These Stories of Model Mistreatment Will Stun You

This season, Paris Fashion Week opened on a sour note, with prominent casting director and longtime diversity advocate James Scully publicly shaming Balenciaga’s casting directors for mistreating models at the brands’ go-see. Scully’s Instagram post made headlines, resulted in the firing of Maida Gregori Boina and Rami Fernandes, and reminded the public that, for all the progress the modeling industry has made in the past few years, it’s still in dire need of regulation.

Yesterday, Models.com published a striking survey that further underlines this fact. In it, 22 working models respond to the prompt: “How do you, the model, want to be treated?” Their submissions reveal the extent to which models still face discrimination, body shaming, sexual harassment and poor working conditions, even when they’re landing major gigs.

Many of the models chose to stay off the record, presumably out of fear of being blacklisted. (Unsurprisingly, theirs were some of the more damning anecdotes.) Others, including Fernanda Ly, Jay Wright, Emily Butcher, Ekaterina Ozhiganova, Margherita Tondelli, Cailin Hill Araki, Sidney Gaston, Petra Zatkova and Wyomi, attached their names to their stories. Read some of the more jarring accounts below.

“During London Fashion Week 2016, I felt dizzy and sick at a 90-minute static presentation: I went off the stage and told the casting director that I can’t keep going because otherwise I might faint while another model was throwing up three feet away from me.

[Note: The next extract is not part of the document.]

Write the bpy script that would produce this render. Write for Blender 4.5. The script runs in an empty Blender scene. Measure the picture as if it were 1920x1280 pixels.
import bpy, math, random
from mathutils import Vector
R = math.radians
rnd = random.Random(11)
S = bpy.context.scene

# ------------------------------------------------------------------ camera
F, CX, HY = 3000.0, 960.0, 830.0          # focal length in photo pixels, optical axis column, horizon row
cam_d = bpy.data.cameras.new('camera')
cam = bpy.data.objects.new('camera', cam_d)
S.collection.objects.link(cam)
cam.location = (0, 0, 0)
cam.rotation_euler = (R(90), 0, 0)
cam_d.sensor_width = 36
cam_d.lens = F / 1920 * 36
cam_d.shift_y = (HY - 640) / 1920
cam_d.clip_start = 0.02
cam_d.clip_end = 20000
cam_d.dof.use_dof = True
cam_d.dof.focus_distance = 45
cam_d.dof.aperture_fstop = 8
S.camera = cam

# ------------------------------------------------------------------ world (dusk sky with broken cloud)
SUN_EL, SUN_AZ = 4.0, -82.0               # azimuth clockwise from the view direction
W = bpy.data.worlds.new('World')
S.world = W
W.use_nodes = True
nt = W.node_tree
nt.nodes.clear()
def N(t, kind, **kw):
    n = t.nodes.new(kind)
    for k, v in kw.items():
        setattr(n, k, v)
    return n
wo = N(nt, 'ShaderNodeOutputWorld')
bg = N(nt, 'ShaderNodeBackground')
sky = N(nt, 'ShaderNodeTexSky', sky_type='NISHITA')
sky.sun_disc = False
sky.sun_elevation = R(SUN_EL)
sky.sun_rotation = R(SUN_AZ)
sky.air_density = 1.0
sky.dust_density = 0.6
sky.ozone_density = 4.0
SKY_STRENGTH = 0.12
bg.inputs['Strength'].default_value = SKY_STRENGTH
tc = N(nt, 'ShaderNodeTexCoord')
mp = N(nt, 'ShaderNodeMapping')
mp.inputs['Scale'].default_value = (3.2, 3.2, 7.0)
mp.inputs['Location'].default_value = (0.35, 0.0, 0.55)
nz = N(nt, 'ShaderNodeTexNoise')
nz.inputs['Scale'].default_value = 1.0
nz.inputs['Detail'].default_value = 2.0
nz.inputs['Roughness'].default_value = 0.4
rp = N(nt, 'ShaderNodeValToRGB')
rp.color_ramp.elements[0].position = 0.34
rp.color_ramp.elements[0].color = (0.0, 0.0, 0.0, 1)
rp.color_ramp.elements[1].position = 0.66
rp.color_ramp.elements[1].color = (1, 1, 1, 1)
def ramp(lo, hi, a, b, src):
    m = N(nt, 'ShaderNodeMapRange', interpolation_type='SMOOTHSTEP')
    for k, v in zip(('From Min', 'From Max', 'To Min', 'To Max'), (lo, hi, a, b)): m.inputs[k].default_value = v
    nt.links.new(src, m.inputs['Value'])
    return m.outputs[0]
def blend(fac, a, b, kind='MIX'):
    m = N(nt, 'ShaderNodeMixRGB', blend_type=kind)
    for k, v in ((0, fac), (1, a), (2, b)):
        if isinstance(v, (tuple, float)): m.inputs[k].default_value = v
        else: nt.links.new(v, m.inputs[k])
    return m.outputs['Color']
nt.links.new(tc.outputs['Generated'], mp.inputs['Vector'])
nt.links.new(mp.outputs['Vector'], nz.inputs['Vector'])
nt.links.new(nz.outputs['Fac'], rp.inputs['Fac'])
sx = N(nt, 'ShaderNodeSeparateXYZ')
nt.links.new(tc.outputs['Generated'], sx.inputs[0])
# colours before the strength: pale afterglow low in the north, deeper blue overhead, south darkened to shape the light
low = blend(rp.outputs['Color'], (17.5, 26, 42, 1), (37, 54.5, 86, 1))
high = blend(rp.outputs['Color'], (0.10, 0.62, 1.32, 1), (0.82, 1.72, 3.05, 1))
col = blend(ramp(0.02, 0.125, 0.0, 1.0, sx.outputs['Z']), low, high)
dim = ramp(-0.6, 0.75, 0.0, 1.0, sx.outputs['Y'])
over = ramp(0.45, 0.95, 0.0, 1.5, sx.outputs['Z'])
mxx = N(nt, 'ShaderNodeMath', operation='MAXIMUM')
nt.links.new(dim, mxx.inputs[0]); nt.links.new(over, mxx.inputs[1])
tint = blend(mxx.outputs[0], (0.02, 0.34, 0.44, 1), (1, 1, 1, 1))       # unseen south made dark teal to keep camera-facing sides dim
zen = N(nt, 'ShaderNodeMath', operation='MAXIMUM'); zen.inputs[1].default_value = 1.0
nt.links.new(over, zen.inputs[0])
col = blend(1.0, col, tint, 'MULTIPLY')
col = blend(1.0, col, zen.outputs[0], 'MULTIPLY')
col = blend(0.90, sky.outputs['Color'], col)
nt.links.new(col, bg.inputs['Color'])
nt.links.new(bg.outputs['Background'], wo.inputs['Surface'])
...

She told me I have to go on-stage otherwise I’m not getting paid. I wasn’t paid anyway.” — Sidney Gaston

“I was once shooting a lookbook where the stylist, helping me dress, used this chance to feel my body up much more than necessary and continued to do so throughout the entire shoot. Countless times have I had to undress in undesirable public situations, but even now I can remember the disgusting feel of this man’s hands tracing my body.” — Fernanda Ly

“I got a semi-exclusive for an A-list show with an opening guarantee during my first season in Paris. When [the designer] found out I was transgender, something no one knows about to this day, they cancelled my booking; they somehow considered it a risk—that it would draw too much attention, something they thought would affect the brand negatively: A very doubtful decision, especially considering that I was [then] an unknown new face.” — Anonymous

“The agency said that they loved me but wanted me to lose a little weight, and they gave me a month to do it and then resend digitals. And so I lost a lot of weight in a short time and just got obsessed with it after that. I became anorexic and was extremely underweight, passing out in rehearsals. After the month they never got back to me and my mother agent. Since then, my weight has fluctuated so much because of how poorly I treated my body.” — Anonymous

Of course, these models are not the first to speak out. Barbie Ferreira, Joan Smalls, Charli Howard, Clémentine Desseaux and countless others have also come forward with tales of mistreatment. At the end of the day, modeling, for all its glitz and glam, is a real job for real people who are often subject to unsafe, denigrating working conditions, and something needs to change.